Oasis Security, an Israeli cybersecurity startup, has emerged from stealth after raising $40 million in seed and Series A funding to address vulnerabilities in non-human identity management systems.
tl;dr:
- Oasis builds tools to “discover, resolve, and automate” non-human identity protections. This refers to how systems and applications - not people - authenticate with each other within an organization’s IT infrastructure.
- The funding was led by Sequoia Capital. Accel, Cyberstarts, Maple Capital, Snyk founder Guy Podjarny, and Island CEO Michael Fey also invested. There was reportedly an intense bidding war among VCs to back Oasis, even pre-launch.
- Early customers include Chipotle, real estate giant JLL, and financial services provider Mercury. Non-human identities outnumber human ones 50:1 at most companies, presenting a massive attack surface for hackers.
- Oasis generates network maps to comprehensively track all non-human system interactions. It then monitors data flows to rapidly detect and suggest fixes for suspicious activity that could represent a security compromise.
- The platform also continually refreshes network maps and keeps watch for new threats. The goal is full automation of non-human identity monitoring and defense.
- CEO Danny Brickman has an elite Israeli military background in cybersecurity, along with co-founder and Chief Product Officer Amit Zimmerman. Their secret project for the army won an innovation award from its head commander.
- Oasis believes non-human identity management deserves focused solutions tailored to its unique complexity versus human-centric systems. It aims to drive value specifically within this expansive, high-risk domain.

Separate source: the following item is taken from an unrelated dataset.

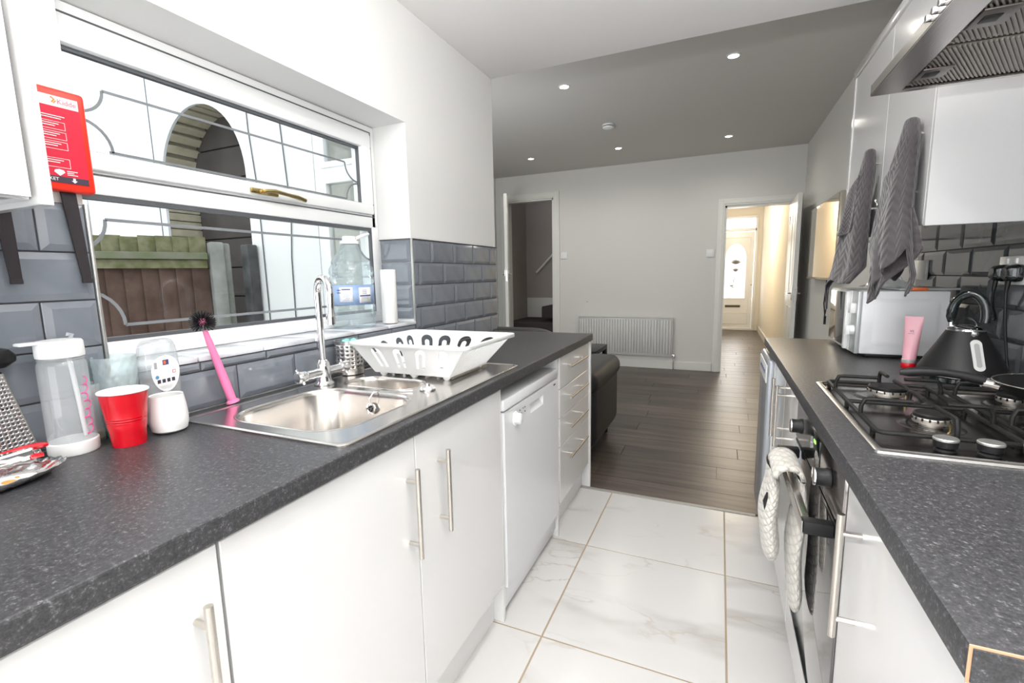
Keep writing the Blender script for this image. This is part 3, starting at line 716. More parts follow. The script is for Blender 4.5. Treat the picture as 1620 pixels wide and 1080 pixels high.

- Sequoia partner Bogomil Balkansky stated that non-human identity is the “gaping hole” in the broader identity perimeter securing most enterprises currently. Oasis can close that hole at a critical time when CISOs are prioritizing the issue.
In summary, Oasis Security has bold plans to revolutionize non-human identity protection using advanced behavioral mapping and automation. Its compelling origin story and early customer momentum have captured investor enthusiasm. We’ll see if it can deliver on that promise in the volatile cybersecurity arena.